Die Grafschaft Bentheim in der Geschichte


Judenfriedhof

Alois Brei

Der Jüdische Friedhof in Neuenhaus

Der jüdische Friedhof in Neuenhaus entstand vermutlich am Ende des 17. Jahrhunderts. Seit 1685 lebten jüdische Familien in Neuenhaus und in Uelsen, seit 1723 in Veldhausen und seit 1771 auch in Lage. Die Anlage am Wittenkamp war weit vom damaligen Stadtzentrum entfernt. Während die Neuenhauser Christen ihre Toten damals noch mitten in der Stadt begruben, durften Verstorbene nach jüdischem Verständnis nur außerhalb der Stadtmauern beigesetzt werden.

Auf diesem Friedhof sind noch 57 Grabsteine erhalten. Damit ist er der größte jüdische Friedhof in der Grafschaft Bentheim.
Bildergalerie Jüdischer Friedhof in Neuenhaus - Bilder: AB
Ein Friedhof ist für Juden ein "Haus der Ewigkeit". Die Gräber werden deshalb nicht eingeebnet und die Steine bleiben bestehen. Wenn der Platz nicht ausreicht, wird über das Grab eine weitere Schichte Erde angehäuft und die Toten werden übereinander bestattet.

Man verzichtet auf Blumenschmuck. Zum Gedenken an die Verstorbenen werden kleine Steine auf die Gäber gelegt. Beim Betreten eines jüdischen Friedhofs ist es für Männer Pflicht, eine Kopfbedeckung zu tragen.

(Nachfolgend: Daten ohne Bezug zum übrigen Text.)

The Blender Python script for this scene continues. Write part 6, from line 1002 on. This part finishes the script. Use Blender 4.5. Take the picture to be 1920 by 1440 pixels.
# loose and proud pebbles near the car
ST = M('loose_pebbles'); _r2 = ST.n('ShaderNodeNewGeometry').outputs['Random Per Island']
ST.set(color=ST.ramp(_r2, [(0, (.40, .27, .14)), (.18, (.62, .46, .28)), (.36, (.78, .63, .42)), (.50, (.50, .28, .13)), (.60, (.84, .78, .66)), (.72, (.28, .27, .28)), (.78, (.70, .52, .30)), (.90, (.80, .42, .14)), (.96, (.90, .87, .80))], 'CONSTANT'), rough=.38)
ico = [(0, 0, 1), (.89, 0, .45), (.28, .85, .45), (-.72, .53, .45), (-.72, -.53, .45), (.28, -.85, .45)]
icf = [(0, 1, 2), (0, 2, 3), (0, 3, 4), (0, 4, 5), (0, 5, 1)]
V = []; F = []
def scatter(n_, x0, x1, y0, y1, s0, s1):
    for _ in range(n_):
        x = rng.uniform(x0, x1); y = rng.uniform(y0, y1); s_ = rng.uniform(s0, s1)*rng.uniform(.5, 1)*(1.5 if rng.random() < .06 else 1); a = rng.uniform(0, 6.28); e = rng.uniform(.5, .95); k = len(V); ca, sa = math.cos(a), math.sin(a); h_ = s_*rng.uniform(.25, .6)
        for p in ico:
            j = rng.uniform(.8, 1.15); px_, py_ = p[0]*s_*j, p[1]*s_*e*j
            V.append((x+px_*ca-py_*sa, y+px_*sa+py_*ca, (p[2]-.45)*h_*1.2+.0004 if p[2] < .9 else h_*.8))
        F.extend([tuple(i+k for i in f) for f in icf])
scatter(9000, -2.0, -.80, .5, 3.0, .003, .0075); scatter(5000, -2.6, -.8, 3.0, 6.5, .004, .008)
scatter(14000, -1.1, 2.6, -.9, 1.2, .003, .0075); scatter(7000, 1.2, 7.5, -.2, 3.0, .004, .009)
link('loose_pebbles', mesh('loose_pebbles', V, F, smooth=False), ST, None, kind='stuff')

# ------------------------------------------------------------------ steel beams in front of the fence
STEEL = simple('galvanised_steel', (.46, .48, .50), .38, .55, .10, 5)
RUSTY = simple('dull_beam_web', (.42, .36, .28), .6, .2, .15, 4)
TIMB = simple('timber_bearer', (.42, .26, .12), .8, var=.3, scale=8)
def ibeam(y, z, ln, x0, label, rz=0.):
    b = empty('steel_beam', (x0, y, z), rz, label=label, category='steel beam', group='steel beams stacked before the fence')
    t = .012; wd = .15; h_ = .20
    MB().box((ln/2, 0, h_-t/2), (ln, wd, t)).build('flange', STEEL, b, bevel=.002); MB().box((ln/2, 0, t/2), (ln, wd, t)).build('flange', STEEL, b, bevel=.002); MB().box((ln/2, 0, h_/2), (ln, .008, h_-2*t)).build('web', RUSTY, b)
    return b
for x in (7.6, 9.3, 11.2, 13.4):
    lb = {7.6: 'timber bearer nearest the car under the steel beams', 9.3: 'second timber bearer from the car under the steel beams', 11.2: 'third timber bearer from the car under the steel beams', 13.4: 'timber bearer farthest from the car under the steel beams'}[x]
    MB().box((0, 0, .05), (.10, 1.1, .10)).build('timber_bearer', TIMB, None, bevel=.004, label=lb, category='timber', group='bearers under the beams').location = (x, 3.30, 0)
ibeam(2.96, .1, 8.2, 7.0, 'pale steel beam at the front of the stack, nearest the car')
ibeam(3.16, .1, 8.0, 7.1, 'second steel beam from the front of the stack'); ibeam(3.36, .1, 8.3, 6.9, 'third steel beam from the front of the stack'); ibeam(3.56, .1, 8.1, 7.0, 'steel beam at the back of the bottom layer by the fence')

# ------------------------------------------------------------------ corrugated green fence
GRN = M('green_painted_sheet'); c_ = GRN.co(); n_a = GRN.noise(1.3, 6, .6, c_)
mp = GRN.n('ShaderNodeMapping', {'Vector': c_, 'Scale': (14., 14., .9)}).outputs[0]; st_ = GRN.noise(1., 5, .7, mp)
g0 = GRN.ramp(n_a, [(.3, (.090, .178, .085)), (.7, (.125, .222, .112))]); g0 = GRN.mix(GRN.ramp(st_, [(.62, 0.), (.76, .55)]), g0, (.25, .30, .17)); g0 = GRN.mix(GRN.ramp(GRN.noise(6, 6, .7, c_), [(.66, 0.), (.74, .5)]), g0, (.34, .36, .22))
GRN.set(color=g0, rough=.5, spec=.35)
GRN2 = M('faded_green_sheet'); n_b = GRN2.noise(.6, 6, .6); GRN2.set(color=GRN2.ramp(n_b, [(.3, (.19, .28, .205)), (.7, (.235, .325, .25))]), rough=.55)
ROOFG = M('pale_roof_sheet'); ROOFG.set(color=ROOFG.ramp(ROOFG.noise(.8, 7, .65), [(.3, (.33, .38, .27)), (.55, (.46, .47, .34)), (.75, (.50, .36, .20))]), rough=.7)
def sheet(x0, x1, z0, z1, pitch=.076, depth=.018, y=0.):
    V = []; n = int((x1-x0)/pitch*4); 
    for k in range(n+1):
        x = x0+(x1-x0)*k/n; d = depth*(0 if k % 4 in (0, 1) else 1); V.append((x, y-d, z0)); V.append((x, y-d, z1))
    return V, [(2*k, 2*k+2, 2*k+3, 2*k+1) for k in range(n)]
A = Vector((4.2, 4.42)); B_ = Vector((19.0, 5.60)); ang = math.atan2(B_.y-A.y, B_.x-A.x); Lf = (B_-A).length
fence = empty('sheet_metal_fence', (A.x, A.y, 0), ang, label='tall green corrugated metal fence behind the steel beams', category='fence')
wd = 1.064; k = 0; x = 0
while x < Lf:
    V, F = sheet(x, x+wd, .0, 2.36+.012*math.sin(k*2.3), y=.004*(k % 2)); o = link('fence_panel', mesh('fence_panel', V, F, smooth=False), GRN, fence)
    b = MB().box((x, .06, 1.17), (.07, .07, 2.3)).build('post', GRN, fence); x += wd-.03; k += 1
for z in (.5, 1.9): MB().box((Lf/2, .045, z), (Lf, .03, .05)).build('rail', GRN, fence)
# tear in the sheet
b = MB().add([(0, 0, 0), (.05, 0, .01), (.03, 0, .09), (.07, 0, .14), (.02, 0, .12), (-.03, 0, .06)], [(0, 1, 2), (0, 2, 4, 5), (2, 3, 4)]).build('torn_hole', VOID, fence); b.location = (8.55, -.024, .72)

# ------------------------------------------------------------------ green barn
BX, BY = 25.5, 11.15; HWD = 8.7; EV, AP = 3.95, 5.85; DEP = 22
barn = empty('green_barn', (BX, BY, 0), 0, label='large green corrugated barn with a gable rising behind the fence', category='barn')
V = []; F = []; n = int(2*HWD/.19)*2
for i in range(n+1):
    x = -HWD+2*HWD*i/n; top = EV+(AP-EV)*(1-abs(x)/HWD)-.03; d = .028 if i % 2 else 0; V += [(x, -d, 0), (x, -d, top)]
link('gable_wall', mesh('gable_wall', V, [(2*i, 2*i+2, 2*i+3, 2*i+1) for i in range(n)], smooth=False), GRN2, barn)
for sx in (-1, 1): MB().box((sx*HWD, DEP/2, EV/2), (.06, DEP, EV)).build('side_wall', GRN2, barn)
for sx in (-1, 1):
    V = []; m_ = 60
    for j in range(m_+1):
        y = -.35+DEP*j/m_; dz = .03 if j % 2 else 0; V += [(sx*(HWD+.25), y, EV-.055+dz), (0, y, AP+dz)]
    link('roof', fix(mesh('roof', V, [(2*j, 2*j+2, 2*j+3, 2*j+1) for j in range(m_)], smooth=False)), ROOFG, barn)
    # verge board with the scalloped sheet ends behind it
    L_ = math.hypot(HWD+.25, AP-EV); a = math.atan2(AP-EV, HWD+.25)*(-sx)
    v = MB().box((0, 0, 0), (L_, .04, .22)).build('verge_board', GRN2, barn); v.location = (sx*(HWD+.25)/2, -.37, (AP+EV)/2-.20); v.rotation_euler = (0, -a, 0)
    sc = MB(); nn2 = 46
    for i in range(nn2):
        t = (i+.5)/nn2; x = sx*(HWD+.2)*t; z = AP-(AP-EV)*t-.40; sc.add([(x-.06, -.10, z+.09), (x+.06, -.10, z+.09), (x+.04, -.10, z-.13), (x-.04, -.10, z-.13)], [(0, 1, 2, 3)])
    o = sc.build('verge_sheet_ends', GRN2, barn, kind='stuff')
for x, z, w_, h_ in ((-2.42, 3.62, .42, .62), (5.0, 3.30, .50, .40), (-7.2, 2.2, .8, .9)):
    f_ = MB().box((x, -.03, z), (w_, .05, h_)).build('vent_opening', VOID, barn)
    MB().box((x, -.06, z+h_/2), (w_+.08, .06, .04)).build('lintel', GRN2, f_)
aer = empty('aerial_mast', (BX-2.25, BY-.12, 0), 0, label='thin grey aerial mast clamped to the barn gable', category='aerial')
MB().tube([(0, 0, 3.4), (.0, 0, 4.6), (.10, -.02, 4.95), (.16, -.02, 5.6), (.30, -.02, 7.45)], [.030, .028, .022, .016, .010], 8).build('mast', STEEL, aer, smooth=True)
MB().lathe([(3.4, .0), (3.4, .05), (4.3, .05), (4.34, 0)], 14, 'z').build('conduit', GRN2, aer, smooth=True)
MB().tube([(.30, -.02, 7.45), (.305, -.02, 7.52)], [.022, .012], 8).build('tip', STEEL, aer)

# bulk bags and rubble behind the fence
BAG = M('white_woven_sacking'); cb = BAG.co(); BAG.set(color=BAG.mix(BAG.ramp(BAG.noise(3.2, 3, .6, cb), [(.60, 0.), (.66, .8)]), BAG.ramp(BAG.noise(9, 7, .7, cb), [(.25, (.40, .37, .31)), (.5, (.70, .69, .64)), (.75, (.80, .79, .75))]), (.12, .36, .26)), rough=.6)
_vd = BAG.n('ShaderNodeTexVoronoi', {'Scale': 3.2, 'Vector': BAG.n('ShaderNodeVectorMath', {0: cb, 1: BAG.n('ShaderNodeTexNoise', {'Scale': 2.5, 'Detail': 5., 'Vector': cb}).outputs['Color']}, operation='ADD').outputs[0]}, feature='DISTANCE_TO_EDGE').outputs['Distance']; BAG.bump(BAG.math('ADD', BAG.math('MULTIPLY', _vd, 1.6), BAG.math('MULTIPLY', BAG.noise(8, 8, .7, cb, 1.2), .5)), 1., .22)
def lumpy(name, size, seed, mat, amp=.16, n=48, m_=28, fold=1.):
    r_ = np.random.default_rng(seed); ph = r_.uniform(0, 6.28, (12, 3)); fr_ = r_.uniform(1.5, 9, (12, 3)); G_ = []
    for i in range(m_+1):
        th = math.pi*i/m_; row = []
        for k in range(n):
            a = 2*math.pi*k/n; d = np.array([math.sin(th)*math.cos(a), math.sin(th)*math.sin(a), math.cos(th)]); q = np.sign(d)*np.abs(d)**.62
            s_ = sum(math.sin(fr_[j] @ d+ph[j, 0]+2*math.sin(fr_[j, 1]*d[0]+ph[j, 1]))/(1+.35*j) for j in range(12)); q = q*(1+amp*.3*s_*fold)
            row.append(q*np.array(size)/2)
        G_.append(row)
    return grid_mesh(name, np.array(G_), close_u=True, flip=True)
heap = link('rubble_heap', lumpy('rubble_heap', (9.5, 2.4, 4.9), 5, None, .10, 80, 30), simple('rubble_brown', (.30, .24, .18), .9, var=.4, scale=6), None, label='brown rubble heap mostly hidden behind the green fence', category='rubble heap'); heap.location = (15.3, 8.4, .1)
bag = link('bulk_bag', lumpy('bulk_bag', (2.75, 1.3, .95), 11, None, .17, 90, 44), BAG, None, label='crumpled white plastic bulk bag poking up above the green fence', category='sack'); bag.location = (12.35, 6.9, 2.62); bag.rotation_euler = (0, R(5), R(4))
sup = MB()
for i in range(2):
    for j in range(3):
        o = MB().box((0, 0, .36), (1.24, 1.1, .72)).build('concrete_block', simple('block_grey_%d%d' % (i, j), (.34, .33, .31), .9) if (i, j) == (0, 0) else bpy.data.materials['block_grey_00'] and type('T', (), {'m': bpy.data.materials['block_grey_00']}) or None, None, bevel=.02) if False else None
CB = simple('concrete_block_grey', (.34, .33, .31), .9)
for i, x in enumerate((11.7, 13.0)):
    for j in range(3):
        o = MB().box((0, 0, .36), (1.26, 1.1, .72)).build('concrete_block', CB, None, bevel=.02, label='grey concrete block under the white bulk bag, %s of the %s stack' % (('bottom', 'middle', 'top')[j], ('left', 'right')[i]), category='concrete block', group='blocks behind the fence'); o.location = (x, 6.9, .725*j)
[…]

Dies gilt auch für Männer, die nicht der jüdischen Religion angehören.

26 Grabsteine tragen Inschriften in hebräischer Sprache, 16 Steine sind in Deutsch und Hebräisch beschriftet. Zwölf Steine weisen nur deutsche bzw. niederländische Texte auf. Bei drei Steinen sind die Inschriften nicht mehr zu lesen. Die hebräischen Inschriften enthalten auf jüdischen Friedhöfen nicht nur den Namen des Verstorbenen, sondern auch den seines Vaters.

Mehrere Grafstellen auf dem Neuenhauser jüdischen Friedhof sind durch Angehörige der Familie van der Reis belegt, die in Neuenhaus hohes Ansehen genoss. In der Zeit des Nationalsozialismus änderte sich das gute Einvernehmen zwischen jüdischen und nichtjüdischen Bürgern total. Der Kontakt mit jüdischen Mitbürgern wurde zunehmend vermieden, Propaganda und Willkür bestimmten den Umgang miteinander. Am 9. November 1938 zerstörten SA-Trupps die Neuenhauser Synagoge.

Im Frühjahr 1942 mussten schließlich die bis dahin noch nicht deportierten jüdischen Bürger aus der Niedergrafschaft in das Haus der Familie van der Reis umziehen. Von dort aus wurden sie am 29. Juli 1942 abtransportiert. Nur einer überlebte die Lager der NS-Zeit.

Die letzte Beerdigung auf diesem Friedhof fand im Juli 1942 statt. Beigesetzt wurde Sophie van der Reis, die im Alter von 83 Jahren verstorben war, wenige Tage, bevor die letzten jüdischen Bürger deportiert wurden.

Im Januar 1930 fand auf diesem Friedhof auch der Dichter Carl van der Linde seine letzte Ruhestätte. Er war in Veldhausen geboren, hatte viele Jahre in Hamburg gelebt und gearbeitet, kehrte jedoch 1911 in sein Heimatdorf zurück. Er veröffentlichte viele plattdeutsche Texte, die auch heute noch gelesen werden. Der Grafschafter Heimatverein widmete ihm im Jahr 1971 einen Gedenkstein.